“Non-Stop,” released to theaters on February 28, offers a lot of suspense and action but wastes its interesting premise with a convoluted plot.
In the film, US Air Marshal Bill Marks (Liam Neeson) is on a non-stop flight from New York to London when he receives text messages that unless $150 million is transferred to a specified bank account, someone on the plane will die every 20 minutes. When the first death occurs right on time, Marks is forced to work against an impossible deadline as he enlists the help of the flight crew and a fellow passenger to determine who, among those onboard, is the culprit.
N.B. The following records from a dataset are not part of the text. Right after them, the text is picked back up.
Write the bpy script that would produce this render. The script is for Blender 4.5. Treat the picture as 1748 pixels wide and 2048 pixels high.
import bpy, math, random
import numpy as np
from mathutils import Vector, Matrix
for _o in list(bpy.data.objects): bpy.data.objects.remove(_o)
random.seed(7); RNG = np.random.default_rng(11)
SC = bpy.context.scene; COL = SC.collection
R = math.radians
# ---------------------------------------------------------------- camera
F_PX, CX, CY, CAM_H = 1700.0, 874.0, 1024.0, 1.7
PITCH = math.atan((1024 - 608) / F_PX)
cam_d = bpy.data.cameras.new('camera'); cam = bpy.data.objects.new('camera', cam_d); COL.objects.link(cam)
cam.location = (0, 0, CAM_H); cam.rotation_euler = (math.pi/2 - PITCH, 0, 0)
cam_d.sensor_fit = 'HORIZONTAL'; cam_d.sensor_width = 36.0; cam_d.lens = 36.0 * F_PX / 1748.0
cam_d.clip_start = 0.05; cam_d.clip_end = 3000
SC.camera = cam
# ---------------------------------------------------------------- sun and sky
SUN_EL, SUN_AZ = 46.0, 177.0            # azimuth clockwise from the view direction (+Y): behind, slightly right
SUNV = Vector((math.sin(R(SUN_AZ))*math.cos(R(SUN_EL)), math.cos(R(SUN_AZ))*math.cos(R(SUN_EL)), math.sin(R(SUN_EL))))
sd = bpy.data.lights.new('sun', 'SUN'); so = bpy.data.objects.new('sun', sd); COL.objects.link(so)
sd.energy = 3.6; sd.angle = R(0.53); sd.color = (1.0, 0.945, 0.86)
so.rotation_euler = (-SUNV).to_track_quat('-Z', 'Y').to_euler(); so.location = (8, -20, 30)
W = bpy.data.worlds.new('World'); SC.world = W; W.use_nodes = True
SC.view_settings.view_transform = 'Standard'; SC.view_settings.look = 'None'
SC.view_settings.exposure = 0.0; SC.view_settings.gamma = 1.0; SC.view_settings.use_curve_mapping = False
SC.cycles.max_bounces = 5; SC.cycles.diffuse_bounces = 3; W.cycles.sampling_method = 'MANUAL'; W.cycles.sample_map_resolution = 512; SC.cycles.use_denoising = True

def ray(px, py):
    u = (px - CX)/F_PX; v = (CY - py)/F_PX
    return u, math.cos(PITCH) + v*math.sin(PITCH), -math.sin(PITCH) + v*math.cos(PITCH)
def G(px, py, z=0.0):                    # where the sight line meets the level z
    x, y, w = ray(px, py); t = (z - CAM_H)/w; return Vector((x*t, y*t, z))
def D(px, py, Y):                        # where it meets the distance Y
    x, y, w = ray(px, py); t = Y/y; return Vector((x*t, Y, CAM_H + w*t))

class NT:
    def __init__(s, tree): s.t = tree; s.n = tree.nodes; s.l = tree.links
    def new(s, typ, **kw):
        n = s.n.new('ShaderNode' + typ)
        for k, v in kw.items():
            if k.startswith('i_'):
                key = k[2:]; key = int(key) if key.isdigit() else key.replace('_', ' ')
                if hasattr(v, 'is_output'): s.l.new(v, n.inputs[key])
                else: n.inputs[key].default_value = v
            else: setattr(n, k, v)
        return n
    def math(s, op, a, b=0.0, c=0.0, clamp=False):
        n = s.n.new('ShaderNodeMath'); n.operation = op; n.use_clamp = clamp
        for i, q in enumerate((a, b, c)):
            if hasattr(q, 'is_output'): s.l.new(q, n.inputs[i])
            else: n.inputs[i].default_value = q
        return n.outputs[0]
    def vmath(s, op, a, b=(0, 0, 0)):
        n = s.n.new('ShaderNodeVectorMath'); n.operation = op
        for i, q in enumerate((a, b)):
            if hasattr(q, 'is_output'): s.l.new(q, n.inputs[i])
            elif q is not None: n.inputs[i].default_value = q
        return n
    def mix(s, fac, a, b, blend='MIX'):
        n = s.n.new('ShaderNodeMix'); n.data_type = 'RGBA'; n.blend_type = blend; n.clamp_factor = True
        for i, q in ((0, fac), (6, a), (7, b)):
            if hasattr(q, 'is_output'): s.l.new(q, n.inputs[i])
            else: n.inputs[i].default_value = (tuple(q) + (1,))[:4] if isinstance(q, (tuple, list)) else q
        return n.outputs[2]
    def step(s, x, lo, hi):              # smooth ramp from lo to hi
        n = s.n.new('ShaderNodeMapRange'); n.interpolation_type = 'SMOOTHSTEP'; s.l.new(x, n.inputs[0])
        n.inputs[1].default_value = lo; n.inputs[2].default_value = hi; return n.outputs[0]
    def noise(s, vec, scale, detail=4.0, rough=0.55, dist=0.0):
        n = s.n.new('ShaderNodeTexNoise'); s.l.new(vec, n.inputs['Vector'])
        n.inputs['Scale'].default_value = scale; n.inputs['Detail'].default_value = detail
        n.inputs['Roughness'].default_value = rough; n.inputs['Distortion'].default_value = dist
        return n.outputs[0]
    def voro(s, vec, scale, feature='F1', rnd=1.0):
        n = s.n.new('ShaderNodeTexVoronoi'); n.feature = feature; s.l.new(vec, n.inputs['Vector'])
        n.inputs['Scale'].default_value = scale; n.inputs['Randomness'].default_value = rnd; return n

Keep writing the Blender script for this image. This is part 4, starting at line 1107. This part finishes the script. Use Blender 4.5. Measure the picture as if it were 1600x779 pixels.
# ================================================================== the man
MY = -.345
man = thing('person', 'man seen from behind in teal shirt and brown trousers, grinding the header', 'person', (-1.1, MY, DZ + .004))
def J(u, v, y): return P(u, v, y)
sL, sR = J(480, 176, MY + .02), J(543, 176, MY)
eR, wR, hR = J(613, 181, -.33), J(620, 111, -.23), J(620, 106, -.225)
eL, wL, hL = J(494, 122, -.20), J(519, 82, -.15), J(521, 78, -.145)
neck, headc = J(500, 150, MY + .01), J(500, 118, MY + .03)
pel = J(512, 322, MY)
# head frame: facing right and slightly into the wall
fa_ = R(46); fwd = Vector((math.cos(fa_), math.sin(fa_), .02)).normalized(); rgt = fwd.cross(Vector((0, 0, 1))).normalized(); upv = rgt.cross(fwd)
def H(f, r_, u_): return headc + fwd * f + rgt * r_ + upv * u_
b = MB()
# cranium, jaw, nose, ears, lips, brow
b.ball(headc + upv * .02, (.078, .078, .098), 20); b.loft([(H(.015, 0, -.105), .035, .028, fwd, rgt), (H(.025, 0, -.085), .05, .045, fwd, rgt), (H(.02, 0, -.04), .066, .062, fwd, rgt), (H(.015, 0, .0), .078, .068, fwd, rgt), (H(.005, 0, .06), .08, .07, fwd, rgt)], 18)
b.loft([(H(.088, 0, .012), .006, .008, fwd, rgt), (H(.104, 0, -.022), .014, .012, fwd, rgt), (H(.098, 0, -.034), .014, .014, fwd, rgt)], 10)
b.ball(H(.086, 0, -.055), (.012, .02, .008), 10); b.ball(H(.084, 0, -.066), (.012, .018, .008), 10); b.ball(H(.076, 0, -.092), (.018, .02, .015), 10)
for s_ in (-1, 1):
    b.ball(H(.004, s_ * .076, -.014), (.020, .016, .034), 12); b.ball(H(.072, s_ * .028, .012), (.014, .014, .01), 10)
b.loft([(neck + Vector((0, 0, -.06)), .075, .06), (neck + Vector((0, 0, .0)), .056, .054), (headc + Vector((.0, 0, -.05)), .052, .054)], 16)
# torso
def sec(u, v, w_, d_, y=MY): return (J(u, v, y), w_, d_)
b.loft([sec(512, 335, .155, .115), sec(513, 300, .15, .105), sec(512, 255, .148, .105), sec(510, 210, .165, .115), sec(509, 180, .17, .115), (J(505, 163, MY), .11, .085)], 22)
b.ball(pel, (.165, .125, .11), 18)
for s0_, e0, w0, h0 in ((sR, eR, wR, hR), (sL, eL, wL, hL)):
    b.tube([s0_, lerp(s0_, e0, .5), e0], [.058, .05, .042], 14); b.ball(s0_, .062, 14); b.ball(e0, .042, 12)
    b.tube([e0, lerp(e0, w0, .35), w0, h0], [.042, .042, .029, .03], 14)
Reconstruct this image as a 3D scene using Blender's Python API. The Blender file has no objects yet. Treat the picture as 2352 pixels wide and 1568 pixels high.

There are several aspects of the movie that make it somewhat unique. Marks is not a perfect multitalented hero we often see in action movies but a recovering alcoholic who can’t bring himself to forget the mistakes of his past. Also, it isn’t really an action-thriller movie, but more of a Hitchcock-styled mystery thriller for the 21st century. The action is mostly psychological, as the minutes tick down on Marks’ watch.
However, lapses in logic create problems for the plot.
The text messages, for example, would make no sense in real life. How could the killer time everything from the minute his or her finger presses the Send button so that the first victim dies exactly twenty minutes later? What if something unforeseeable came up, like turbulence, and every passenger had to remain seated? What if the plane lost cellular service, which is rare in the air anyway?
Other details are similarly implausible. No matter how meticulously a culprit plans a scheme, there will always be some unpredicted factor that rears its ugly head during the execution of the mission that requires changes in strategy. Yet, throughout the movie, the killer’s whole plan of killing somebody every 20 minutes while framing Marks for the murders goes too smoothly.
It’s no surprise, then, that a plot twist at the end of the film and a head-scratching third act also make little sense.
“Non-Stop” tries to reach some lofty goals, but this reviewer left the theater with a headache due to the glaring stretches of unreality and the disappointment that a potentially good movie was spoiled by poor writing.